衣装:(瀧内公美)a pupil(河合優実)ドレス ¥85,800/PHOTOCOPIEU(ショールームリンクス 03-3401-0842)シューズ ¥61,600/BEAUTIFUL SHOES(ギャラリー・オブ・オーセンティック03-5808-7515)

Photos: Ayako Masunaga Hair & Makeup: Junko Kobayashi(AVGVST)(Kumi Takiuchi)Ikenagaharumi(Yuumi Kawai) Styling: Tatsuya Yoshida(Yuumi Kawai) Interview & Text: Mariko Uramoto Edit: Yukiko Shinto

Profile

瀧内公美Kumi Takiuchi 1989年10月21日生まれ、富山県出身。『グレイトフルデッド』(14)にて映画初主演。『ソレダケ that’s it』(15)、『日本で一番悪い奴ら』(16)など気鋭の監督作品を経て、2017年『彼女の人生は間違いじゃない』に主演。日本映画プロフェッショナル大賞新人女優賞、全国映連賞女優賞を受賞。2019年には『火口のふたり』でキネマ旬報主演女優賞、ヨコハマ映画祭最優秀新人賞を受賞。ほか主な出演作に『アンダードッグ』(20)、ドラマ「凪のお暇」(19)、「大豆田とわ子と三人の元夫」(21)など。21年ミュージカル『INTO THE WOODS』に出演予定。来春、マーク・ギル監督『Ravens(原題)』のクランクインを控えている。
河合優実Yuumi Kawai 2000年12月19日生まれ、東京都出身。2019年、映画『よどみなく、やまない』で主演デビュー。主な出演作品に、映画『喜劇 愛妻物語』(20)、『佐々木、イン、マイマイン』(20)、『アンダードッグ』(20)、『サマーフィルムにのって』(20)をはじめ、ドラマ「夢中さ、きみに。
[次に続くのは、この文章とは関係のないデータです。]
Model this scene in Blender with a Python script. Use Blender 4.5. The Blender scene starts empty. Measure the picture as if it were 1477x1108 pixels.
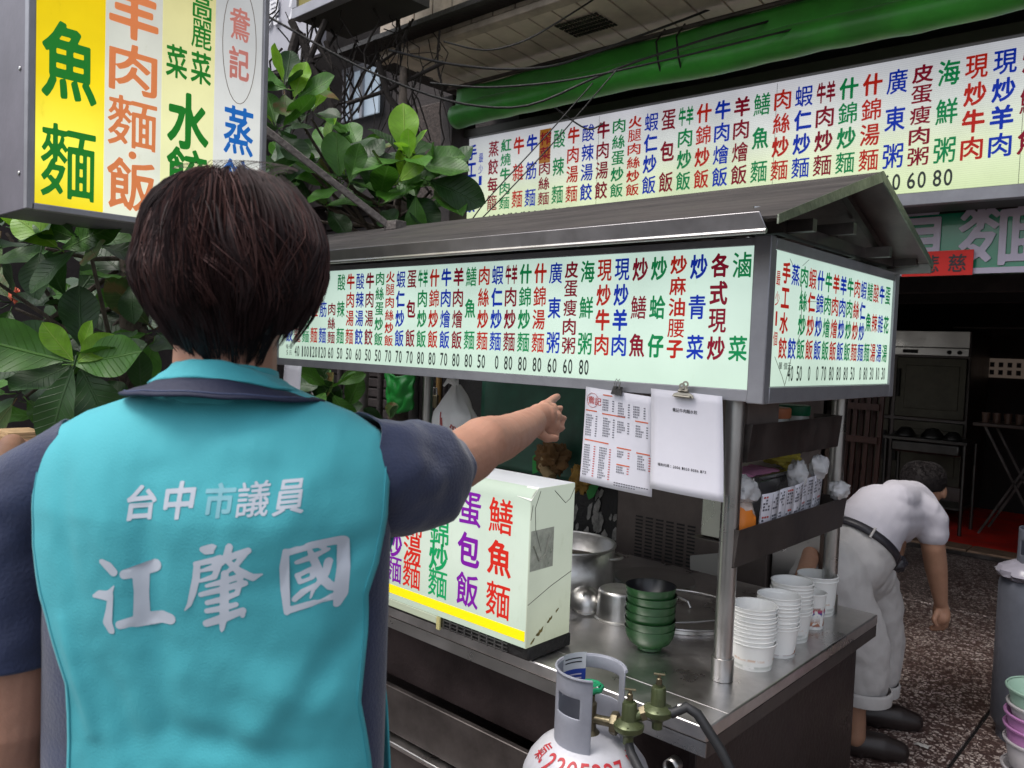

」(21)、「ネメシス」(21)、「さまよう刃」(21)、「生徒が人生をやり直せる学校」(21)のほか、松尾スズキ演出の舞台「フリムンシスターズ」(20)、手嶌葵「ただいま」のミュージックビデオ(21)にも出演。2022年初春には城定秀夫監督、今泉⼒哉脚本『愛なのに』が公開予定。